BUYING PROPERTY IN THE ACT FAQ

Here are a few answers to some very common questions we are asked frequently

By Steve Lowe

22-11-2018
HOW LONG IS THE SETTLEMENT PERIOD?
Usually 30-120 days.
Settlement periods are stated on the front page of the contract of sale and can be negotiated PRIOR to exchange or the fall of the hammer. Usually 30 days, it is not uncommon for up to 120 days.

HOW MUCH IS THE DEPOSIT?
An normal deposit is 10% of the purchase price. Upon exchanging contracts, the 10% deposit is paid to the stakeholder to be held in trust until settlement.

HOW DOES A 5% DEPOSIT WORK?
It is common for people to negotiate a 5% deposit and have a 10% deposit still stated on the contract. This is known as 'deposit by installments' The first installment is the 5% upon exchange and the second installment at settlement.

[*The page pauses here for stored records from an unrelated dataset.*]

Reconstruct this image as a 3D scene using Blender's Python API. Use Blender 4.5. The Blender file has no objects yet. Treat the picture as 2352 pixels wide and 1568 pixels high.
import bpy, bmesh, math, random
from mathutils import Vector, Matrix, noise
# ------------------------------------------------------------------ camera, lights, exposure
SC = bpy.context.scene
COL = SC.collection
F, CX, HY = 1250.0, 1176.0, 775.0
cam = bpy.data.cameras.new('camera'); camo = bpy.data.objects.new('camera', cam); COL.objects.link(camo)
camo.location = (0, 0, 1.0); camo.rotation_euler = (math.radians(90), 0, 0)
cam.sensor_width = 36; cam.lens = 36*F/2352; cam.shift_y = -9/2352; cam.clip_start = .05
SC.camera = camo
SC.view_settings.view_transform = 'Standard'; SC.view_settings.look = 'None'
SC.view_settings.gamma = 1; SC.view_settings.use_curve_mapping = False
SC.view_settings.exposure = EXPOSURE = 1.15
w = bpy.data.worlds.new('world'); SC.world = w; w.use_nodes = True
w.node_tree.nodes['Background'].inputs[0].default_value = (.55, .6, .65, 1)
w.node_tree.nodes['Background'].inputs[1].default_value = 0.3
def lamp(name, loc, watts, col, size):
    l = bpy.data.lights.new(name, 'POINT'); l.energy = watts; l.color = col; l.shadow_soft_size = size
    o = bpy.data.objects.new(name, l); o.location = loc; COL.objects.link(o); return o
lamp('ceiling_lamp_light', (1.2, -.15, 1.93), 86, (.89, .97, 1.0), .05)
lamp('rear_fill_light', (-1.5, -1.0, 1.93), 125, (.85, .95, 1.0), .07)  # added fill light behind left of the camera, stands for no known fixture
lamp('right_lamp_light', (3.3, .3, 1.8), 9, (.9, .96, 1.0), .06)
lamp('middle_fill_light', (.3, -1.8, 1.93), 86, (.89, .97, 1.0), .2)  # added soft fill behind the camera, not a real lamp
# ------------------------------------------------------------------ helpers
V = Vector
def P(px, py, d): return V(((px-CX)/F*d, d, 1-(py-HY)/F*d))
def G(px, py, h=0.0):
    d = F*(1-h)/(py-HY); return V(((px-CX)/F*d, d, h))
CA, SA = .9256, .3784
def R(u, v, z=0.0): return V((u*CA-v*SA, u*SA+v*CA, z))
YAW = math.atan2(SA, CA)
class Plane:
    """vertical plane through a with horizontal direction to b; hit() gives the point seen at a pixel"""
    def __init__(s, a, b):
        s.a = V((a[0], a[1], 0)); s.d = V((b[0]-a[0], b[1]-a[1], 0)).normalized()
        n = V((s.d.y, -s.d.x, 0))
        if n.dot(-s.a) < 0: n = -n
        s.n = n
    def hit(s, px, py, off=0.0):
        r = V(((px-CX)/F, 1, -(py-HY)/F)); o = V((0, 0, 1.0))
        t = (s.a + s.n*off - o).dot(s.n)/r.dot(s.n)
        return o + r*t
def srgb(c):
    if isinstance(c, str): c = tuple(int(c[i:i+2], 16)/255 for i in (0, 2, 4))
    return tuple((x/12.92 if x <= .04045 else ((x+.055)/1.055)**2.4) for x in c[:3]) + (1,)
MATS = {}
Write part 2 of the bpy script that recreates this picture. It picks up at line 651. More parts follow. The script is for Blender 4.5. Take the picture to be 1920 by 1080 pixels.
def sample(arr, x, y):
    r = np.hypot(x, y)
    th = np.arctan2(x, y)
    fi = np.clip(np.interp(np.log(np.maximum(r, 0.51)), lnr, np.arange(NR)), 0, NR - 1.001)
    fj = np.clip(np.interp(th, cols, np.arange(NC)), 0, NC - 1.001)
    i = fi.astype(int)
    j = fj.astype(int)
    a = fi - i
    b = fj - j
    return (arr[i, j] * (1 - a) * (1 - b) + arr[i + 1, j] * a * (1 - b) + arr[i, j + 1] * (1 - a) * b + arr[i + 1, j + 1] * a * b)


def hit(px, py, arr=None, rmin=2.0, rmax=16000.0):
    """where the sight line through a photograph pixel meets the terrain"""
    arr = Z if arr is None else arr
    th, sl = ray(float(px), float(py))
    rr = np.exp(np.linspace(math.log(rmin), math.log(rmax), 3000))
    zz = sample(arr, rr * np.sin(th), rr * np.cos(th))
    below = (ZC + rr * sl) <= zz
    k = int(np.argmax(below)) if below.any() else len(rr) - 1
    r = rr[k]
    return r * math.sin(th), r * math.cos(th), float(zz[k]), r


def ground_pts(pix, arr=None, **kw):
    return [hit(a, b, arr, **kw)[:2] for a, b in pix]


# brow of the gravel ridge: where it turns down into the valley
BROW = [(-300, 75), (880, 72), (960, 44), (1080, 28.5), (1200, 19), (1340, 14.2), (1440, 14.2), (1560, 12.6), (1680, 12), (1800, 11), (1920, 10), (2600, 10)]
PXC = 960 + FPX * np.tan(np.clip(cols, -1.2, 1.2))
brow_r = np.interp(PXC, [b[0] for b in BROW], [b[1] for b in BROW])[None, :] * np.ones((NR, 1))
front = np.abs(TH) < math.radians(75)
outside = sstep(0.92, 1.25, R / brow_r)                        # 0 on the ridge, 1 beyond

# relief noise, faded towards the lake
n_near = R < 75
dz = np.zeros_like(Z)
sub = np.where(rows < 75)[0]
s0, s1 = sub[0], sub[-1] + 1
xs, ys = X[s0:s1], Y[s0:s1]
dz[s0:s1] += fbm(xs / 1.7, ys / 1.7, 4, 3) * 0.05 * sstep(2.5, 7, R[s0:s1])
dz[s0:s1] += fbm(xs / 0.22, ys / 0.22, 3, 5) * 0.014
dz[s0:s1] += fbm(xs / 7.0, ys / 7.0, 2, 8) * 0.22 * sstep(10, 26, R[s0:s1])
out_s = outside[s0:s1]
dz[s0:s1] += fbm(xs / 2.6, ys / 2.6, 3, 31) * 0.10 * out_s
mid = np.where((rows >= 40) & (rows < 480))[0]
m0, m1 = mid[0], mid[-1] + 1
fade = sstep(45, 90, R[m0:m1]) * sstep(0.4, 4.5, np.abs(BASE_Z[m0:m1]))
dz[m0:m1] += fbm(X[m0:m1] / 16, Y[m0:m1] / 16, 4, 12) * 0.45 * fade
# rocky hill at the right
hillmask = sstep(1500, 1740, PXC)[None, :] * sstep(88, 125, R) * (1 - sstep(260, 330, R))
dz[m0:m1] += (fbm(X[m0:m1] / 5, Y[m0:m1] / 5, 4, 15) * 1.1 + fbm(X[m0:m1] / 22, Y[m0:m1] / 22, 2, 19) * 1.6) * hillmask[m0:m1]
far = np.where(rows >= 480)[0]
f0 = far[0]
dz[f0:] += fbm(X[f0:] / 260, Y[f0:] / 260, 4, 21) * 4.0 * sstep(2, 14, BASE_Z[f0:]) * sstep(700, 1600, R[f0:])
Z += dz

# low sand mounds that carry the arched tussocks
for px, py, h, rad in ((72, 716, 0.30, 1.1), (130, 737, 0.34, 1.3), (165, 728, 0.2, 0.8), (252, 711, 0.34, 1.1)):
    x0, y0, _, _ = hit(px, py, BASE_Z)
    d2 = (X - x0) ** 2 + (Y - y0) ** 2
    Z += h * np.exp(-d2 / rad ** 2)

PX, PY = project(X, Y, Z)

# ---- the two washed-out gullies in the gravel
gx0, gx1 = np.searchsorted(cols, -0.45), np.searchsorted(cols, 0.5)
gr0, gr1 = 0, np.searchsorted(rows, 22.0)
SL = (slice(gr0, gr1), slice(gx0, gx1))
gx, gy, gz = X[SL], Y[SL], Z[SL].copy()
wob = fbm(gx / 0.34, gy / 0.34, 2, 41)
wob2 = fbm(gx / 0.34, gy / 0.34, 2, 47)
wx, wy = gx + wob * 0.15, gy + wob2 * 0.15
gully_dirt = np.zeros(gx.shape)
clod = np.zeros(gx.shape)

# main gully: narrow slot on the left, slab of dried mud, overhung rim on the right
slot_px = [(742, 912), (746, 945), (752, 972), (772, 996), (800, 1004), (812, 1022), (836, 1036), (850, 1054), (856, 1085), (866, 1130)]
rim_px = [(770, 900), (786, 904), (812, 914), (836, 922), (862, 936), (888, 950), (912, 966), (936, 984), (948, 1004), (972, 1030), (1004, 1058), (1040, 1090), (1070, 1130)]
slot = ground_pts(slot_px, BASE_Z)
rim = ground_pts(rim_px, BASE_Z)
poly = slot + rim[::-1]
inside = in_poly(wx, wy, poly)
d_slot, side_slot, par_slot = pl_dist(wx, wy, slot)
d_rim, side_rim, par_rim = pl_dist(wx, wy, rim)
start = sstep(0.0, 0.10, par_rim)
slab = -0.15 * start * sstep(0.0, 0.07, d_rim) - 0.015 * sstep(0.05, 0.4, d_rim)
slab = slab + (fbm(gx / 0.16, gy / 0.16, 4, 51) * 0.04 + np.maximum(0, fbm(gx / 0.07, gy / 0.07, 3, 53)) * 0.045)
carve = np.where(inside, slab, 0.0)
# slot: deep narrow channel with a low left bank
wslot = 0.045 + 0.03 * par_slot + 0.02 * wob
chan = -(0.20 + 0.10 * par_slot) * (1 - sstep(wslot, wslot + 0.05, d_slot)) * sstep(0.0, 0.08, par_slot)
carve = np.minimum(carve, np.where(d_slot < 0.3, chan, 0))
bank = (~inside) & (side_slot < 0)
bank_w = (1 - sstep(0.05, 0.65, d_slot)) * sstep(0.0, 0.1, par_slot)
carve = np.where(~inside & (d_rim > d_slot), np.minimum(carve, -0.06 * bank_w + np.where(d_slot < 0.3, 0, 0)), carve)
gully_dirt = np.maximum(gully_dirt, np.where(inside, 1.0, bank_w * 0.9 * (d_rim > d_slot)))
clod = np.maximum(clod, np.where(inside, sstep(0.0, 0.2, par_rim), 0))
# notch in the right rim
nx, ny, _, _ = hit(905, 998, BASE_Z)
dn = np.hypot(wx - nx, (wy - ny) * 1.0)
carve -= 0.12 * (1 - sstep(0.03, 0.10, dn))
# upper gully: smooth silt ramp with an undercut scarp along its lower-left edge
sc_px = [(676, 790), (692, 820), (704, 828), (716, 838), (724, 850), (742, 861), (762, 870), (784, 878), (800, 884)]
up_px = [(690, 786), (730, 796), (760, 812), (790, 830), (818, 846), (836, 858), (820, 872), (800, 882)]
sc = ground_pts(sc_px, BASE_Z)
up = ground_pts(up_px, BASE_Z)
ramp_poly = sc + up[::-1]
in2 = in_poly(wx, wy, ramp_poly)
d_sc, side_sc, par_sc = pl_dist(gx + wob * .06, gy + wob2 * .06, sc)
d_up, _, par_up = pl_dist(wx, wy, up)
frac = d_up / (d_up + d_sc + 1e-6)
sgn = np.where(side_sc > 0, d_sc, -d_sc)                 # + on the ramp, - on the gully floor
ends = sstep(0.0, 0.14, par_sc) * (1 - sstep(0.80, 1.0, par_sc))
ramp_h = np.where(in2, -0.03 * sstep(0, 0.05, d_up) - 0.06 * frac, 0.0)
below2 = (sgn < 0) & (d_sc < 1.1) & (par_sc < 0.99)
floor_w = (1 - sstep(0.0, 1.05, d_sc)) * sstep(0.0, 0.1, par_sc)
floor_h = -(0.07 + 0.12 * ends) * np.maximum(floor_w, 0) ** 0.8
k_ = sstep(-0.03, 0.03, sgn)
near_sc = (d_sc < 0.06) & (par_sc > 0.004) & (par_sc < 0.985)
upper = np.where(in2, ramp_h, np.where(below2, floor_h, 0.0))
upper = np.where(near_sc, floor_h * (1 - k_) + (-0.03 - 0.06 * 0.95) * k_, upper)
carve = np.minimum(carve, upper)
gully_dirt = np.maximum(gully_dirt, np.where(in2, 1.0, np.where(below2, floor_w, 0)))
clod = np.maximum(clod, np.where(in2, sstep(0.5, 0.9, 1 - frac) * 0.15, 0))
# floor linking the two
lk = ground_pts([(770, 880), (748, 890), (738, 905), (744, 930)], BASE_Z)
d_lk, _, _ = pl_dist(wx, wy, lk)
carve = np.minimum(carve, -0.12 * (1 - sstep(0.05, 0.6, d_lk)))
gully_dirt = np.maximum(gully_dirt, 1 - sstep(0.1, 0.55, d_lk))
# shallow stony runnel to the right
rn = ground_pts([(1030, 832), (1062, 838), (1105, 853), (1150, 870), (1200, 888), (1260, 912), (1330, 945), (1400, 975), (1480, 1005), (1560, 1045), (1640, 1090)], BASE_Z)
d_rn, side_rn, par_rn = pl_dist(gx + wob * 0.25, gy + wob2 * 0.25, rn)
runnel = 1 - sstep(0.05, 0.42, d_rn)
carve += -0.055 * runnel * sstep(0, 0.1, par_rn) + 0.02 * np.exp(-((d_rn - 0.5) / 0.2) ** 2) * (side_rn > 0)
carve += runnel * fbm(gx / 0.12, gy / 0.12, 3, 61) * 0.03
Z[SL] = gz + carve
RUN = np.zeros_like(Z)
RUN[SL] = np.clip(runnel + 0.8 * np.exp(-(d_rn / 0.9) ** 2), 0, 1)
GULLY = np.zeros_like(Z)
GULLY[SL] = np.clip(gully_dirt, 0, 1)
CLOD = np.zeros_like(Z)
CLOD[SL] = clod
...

If you rescind the contract you are liable to pay the full 10%.

IS THE DEPOSIT REFUNDABLE?
Yes, only before the exchange of contracts.
If you have paid the deposit, it is held in trust and once the contract have 'exchanged' and the cooling off period has expired, the deposit is non refundable and you are at risk of losing 10% of the purchase price should you not complete the contract.

WHAT IS STAMP DUTY?
Conveyance duty, commonly known as stamp duty, is a tax you pay when you buy property in the ACT, whether it’s a home, land, or a commercial property. As part of the 2018-19 Budget, the Government is continuing to reduce conveyance duty rates for residential properties and for transactions of commercial properties with a dutiable value of $1,500,000 or less. More info here: https://www.revenue.act.gov.au/land-duties/land-duties

WHAT IS AND DO I NEED A CONVEYANCER?
Conveyancing is the branch of law that deals with the transfer and ownership of property. A conveyancer, as such, is someone who will act both for and with you when it comes time to purchase, sell, transfer or subdivide real property. It is not a legal requirement to hire a conveyancer, but they do make property transfer a lot easier than it would otherwise be. We have some great conveyancers, get in touch and we will share their details.

EXCHANGE OF CONTRACTS?
Exchanging sale contracts is the legal part of selling a home. There will be two copies of the sale contract: one for the seller and one for the buyer. You each sign one copy before they are swapped or ‘exchanged’. This can be done by hand or post and is usually arranged by your solicitor, conveyancer or the agent. At the time of the exchange, the buyer will be required to pay a deposit, usually 10% of the purchase price.

The contract exchange is a critical point in the sale process for a number of reasons:

- The buyer or seller is not legally bound until signed copies of the contract are exchanged.
- Buyers of residential property usually have a cooling off period of five working days following the exchange of contracts during which they can withdraw from the sale unless this is waived with a section 17 in the ACT.
- If the agent arranges exchange of contacts, the agent must give copies of the signed contract to each party or their solicitor or conveyancer within two business days.
- The cooling off period can be waived, reduced or extended by negotiation.
- There is no cooling off period for sellers. Once contracts have been exchanged, sellers are bound to complete the agreement.
- There is no cooling off period when purchasing at auction.

WHAT DOES A STAKEHOLDER DO?
The stakeholder holds the deposit from exchange to settlement.
The stakeholder is nominate don the front page of the contract and is usually the real estate agency and sometimes the sellers solicitor.